Nielsen and Chuang [10e, p. 74] introduce the Kronecker product $A\otimes_K B$ as a matrix representation of the tensor product $A\otimes B$ of the operators $A$ and $B$ (for clarity I use a subscript $K$ to distinguish the Kronecker product of matrices from the tensor product). My question is about whether there is such a representation for biproduct mixed states in multipartite quantum systems.
Suppose I have Hilbert spaces $H_A$, $H_B$, $H_C$ of a tripartite system e.g. three qubits. An example of a fully separable state is the product $\rho^A \otimes \rho^B \otimes \rho^C$ where the density operators $\rho^A$, $\rho^B$, $\rho^C$ lie in the respective Hilbert spaces. Examples of biseperable states might be $\rho^A \otimes \rho^{BC} $ and $\rho^B \otimes \rho^{AC}$ where the density operators $\rho^{BC}$ and $\rho^{AC}$ now lie in the composite Hilbert spaces $H_B\otimes H_C$ and $H_A\otimes H_C$ respectively.
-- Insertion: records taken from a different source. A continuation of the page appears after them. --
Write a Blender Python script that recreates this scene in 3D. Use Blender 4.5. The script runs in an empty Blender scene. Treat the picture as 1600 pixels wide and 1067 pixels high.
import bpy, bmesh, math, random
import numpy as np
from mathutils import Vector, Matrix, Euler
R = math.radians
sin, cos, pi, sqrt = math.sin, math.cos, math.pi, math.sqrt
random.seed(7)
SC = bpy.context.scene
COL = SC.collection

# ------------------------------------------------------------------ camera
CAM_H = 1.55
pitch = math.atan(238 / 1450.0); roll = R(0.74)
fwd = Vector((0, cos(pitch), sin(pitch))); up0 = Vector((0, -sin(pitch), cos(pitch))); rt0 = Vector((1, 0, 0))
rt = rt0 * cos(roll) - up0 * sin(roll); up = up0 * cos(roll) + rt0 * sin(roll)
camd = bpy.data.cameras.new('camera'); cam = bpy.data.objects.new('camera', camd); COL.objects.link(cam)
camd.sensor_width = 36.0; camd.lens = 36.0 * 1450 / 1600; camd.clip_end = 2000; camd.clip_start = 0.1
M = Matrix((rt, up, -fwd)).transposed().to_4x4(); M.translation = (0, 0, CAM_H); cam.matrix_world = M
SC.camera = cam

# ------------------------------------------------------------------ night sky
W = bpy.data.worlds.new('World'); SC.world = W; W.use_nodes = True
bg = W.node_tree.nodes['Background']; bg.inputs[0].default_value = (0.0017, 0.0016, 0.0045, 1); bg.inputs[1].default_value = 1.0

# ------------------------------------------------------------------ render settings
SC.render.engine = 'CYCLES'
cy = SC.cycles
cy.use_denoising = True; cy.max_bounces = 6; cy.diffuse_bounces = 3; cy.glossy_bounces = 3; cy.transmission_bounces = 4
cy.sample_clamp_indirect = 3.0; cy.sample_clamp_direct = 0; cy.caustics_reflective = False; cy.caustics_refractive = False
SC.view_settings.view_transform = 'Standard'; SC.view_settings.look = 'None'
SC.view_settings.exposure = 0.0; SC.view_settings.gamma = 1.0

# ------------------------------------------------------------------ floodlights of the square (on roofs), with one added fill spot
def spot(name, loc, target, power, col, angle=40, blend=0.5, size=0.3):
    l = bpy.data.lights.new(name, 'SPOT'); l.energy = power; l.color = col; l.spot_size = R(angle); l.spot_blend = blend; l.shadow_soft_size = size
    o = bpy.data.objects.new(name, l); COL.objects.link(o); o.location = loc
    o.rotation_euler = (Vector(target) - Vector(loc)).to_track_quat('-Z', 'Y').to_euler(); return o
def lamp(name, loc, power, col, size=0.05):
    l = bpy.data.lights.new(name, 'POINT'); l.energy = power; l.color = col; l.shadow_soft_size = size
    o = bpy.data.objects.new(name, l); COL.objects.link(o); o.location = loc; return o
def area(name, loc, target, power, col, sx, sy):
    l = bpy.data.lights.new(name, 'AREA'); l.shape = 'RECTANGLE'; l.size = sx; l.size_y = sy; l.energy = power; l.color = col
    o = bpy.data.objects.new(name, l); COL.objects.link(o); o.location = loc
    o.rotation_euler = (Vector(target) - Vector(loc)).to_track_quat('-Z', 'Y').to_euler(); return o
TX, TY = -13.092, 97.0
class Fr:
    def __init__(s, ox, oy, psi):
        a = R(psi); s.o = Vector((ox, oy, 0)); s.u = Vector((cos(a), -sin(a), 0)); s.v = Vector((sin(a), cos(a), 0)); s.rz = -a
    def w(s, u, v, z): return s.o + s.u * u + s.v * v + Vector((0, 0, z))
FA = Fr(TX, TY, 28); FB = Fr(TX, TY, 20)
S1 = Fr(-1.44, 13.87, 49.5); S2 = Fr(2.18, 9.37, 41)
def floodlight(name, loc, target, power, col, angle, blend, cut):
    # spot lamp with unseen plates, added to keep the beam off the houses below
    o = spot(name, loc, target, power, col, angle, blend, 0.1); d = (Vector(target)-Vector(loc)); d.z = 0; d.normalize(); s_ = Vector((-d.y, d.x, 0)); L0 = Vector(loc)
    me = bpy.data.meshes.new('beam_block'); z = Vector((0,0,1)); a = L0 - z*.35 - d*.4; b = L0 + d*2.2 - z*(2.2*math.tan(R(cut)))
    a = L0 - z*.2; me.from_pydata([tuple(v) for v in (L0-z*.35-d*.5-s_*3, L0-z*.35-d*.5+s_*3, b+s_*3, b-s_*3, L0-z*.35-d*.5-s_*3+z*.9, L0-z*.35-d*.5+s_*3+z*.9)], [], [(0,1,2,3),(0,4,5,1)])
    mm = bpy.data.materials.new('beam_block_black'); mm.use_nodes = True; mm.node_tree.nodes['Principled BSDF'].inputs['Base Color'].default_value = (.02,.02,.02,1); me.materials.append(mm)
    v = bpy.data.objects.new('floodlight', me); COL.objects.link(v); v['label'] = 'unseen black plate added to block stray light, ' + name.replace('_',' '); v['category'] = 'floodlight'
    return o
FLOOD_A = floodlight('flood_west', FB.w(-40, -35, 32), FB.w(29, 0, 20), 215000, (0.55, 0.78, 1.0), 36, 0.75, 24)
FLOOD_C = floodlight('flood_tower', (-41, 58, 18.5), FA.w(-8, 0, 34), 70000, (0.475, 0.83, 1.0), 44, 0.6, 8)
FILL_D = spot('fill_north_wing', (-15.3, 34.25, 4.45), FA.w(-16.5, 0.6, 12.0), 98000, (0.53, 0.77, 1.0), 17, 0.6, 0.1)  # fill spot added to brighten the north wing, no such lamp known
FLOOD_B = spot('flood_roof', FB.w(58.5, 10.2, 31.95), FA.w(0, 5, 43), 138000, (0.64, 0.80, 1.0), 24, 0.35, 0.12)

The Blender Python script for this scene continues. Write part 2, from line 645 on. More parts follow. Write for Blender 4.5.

I wouldn't be surprised if you told me the matrix representation of the product $\rho^A \otimes \rho^B \otimes \rho^C$ was $\rho^A \otimes_K \rho^B \otimes_K \rho^C$, or that the representation of $\rho^A \otimes \rho^{BC} $ was $\rho^A \otimes_K \rho^{BC} $ (where $\rho^{BC}$ is a square matrix of side length $\text{dim}(H_B)\times \text{dim}(H_C)$). However, I don't think the matrix representation of $\rho^B \otimes \rho^{AC}$ could possibly be of the form $\rho^B \otimes_K \rho^{AC}$, because the spaces are 'in the wrong order.'
Mathematically, I understand the Kronecker product as a matrix representation with respect to bases $U_A,U_B,U_C$ (say) of the subsystems in a given order. So if I take $\rho^A \otimes_K \rho^B \otimes_K \rho^C$ to be the matrix representation of $\rho^A\otimes \rho^B \otimes \rho^C$, I feel like I would need to apply some permutation to the $\text{dim}(H_A) \times \text{dim}(H_B) \times \text{dim}(H_C) $ matrix $\rho^B \otimes_K \rho^{AC}$ in order for it to represent $\rho^B \otimes \rho^{AC}$. Is there a consistent way of doing this? Perhaps I am misunderstanding the use of the tensor product in quantum information, in which case please let me know.